I must teach myself to think (22 February 1989)

This was the final question of 22 February 1989.

Garry:   “This recess was the worst one that I could remember, in the sense I felt further away from the work and I had less sense of possibility that I could remember.”

Mr Adie:   “Yes, but all the recess you were well below your average.”

Garry:  “Yes. But that doesn’t …”

Mr Adie:   “Excuse anything, of course not, but it helps to explain it.”

Garry:   “But it’s, but since coming back last week, it’s become very plain to me that impression of myself was just not true. That I found I was much closer than I thought I had been. It has taken a very short time to come a long way back, and yet the impression as I remember it in the recess was very dark and, it just wasn’t true. And it is very related to a good deal of what’s been said.”

Mr Adie:   “Yes. It’s true, if I begin to see that I’m in this fog, that it isn’t real, there’s a way here, it’s a big thing, I begin to doubt the fog. If I remember that there is light, already it’s different. To remember light, is to begin to be illuminated, isn’t it? It’s a simple as that, but we don’t realise it. The beauty of a star, the beauty of a sun, the moonrise, the sunrise, incredible beauty, the atmosphere and the change. That’s all on this level, which we seem to be scoffing at, but we’re aren’t, we’re only scoffing at man’s stupidity. And then not scoffing because it’s a terrible burden, created by man, it’s true.”

“If we work, we get choice, and there is the choice: do I choose to work? So, I have the choice, but I forget it.”

“I need ideas. I need to teach myself to think, with any idea I need to think of the contrary, any level I need to think of the one above and the one below, and the left and the right. Any thought that’s dense, I need to think about it, and about rarity, the complement and the contrary, and so on. If It’s solid I need to think of liquid; I need to think of all opposites and other levels and to include myself at the same time. Which is the third, aspect. Then there’s some reality to my thought.”

“This yin and yang principle that hangs behind me, the white represents the higher level, the positive, the dark represents the lower level, the negative, and the sphere in which it is, it’s the third force, the being.”

“Supposing I have some trivial thought, and look how upset one can get with trivialities, some tiny thing, one can get very upset about it. Then if I have a thought such as that or such as of scale, there’s no space for such a ridiculous thought to exist, it can’t, and yet, I give it my life force and support it. It’s incredible. Every grievance, I pour out energy, it’s like cutting out a vein. But it’s good to understand.”

“You know that Buddha sat under Bo-tree and he eventually attained his Buddhahood, his light.”

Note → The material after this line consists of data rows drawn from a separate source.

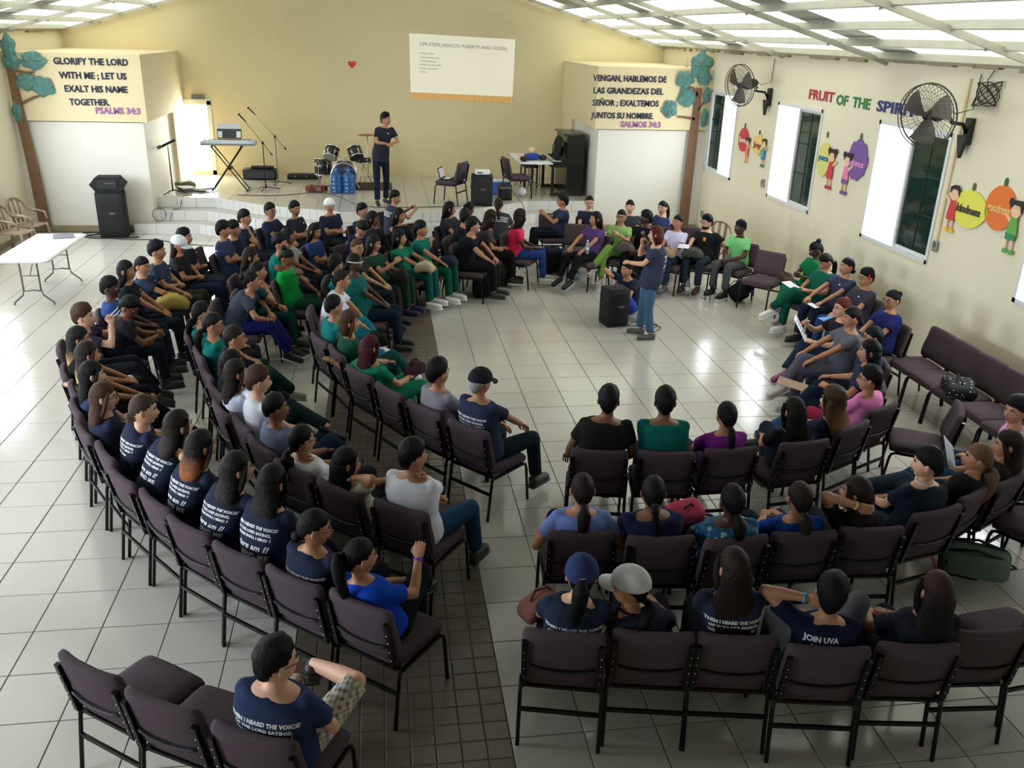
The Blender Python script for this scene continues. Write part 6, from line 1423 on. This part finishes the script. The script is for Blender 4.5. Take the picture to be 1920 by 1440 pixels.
# cables
def cable(lab, pts, r=.008, name='cable'):
    P2 = [Vector(p) for p in pts]; out = []
    for i in range(len(P2) - 1):
        p0, p1, p2, p3 = P2[max(0, i - 1)], P2[i], P2[i + 1], P2[min(len(P2) - 1, i + 2)]
        for k in range(6):
            f = k / 6; out.append(.5 * ((2 * p1) + (p2 - p0) * f + (2 * p0 - 5 * p1 + 4 * p2 - p3) * f * f + (3 * p1 - p0 - 3 * p2 + p3) * f ** 3))
    out.append(P2[-1]); tag(MB().tube(out, r, 5).obj(name, M_black), lab, 'cable')
g_ = .009
cable('black cable on the floor left of the tall speaker', [(-6.0, 18.25, g_), (-5.8, 18.1, g_), (-5.5, 18.0, g_), (-5.0, 17.75, g_), (-4.4, 17.7, g_), (-3.8, 17.35, g_), (-3.2, 17.15, g_)])
cable('tangled black cable at the foot of the tall speaker', [(-5.9, 18.3, g_), (-5.7, 18.38, g_), (-5.55, 18.25, g_), (-5.8, 18.05, g_), (-5.5, 17.85, g_), (-4.9, 17.85, g_ + .01), (-4.75, 17.95, g_)], .014)
cable('coil of thin black cable on the middle step', [(-4.45 + .13 * math.cos(a), 18.50 + .02 * math.sin(a * 2), .205 + .14 + .13 * math.sin(a)) for a in [i * .8 for i in range(17)]], .006)
cable('grey cable running down the steps', [(-3.9, 19.1, S + g_), (-4.05, 18.96, S + g_), (-4.1, 18.80, .42), (-4.2, 18.62, .42), (-4.25, 18.5, .215)], .007)
cable('long black cable across the stage floor', [(-3.0, 19.2, S + g_), (-2.3, 19.1, S + g_), (-1.8, 19.3, S + g_), (-1.4, 19.5, S + g_), (-1.0, 19.2, S + g_), (-.4, 18.0, S + g_), (.4, 17.8, S + g_), (1.6, 17.95, S + g_)], .007)
cable('coiled black cable by the floor speaker', [(3.62 + (.10 + .01 * i) * math.cos(i * 1.1), 11.95 + (.10 + .008 * i) * math.sin(i * 1.1), .009 + .002 * i) for i in range(16)] + [(3.9, 12.2, g_)], .006)
cable('black cable loop beside the standing speaker', [(3.9, 12.0, g_), (3.98, 11.85, g_), (3.85, 11.7, g_), (3.72, 11.8, g_), (3.8, 11.95, g_), (4.0, 11.75, g_), (3.8, 11.5, g_)], .006)
cable('thin cable hanging from the blue amplifier to the floor', [(2.7, 18.7, S + .3), (2.85, 18.5, S + .1), (3.0, 18.35, .5), (2.9, 18.15, .2), (2.95, 18.05, g_)], .006)
tag(MB().tube([(4.14, 5.26, .50), (4.13, 5.25, .3), (4.20, 5.2, .12)], .012, 6, flat=.4).obj('red_lanyard', plain((190, 50, 80), .7)), 'red strap hanging from a chair, right block', 'strap')
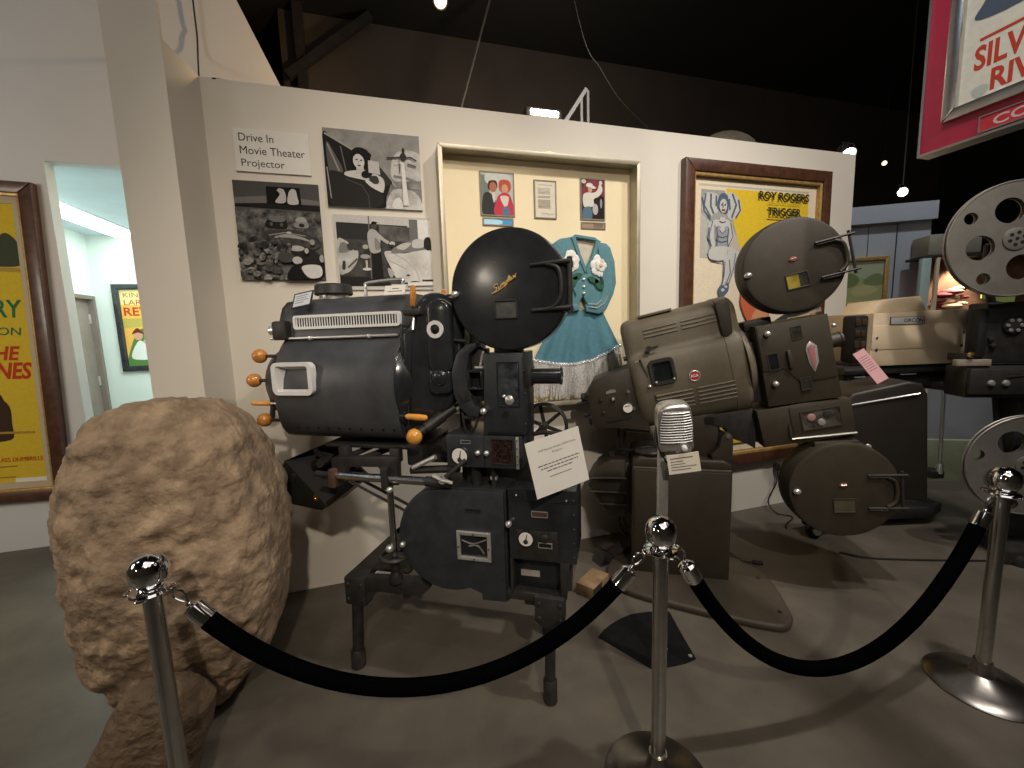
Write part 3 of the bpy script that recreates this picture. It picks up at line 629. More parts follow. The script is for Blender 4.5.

“But, in doing so, he was confronted with every devil and every monster came and seduced him, and attacked him, and there was terrible goings on of every kind of evil thing and he had to sit there and establish himself. That was Buddha, Gautama the Buddha. That was the final step, his final achievement, quite a tough one; and then the attainment, when from heaven rained flowers, and angels singing.”

“I mention that because one’s got to be prepared to suffer and one’s doesn’t have to look too far if one’s honest and tries to work, you’ll find that you almost have a choice of varying degrees of suffering. In order to transform the negative into the positive and become accustomed to this transformation, and all that it means is the freedom that it conveys, the knowledge that nobody ever did anything intentional bad to me or to anybody else. When I have that feeling, if I could have that feeling, it’s so freeing that the world becomes a brotherhood.”

“You know, John Bunyan: “There but for the grace of I God go I, John Bunyan,” when the malefactor is lead off to the gallows, the grace given. We need it, we all need experience, we need to experience seriousness and that’s anything but solemnity, I didn’t say “solemnity,” I said “seriousness,” and you could be cheerful in serious matters as in anything else. I would say, only a serious person has the right to be cheerful.”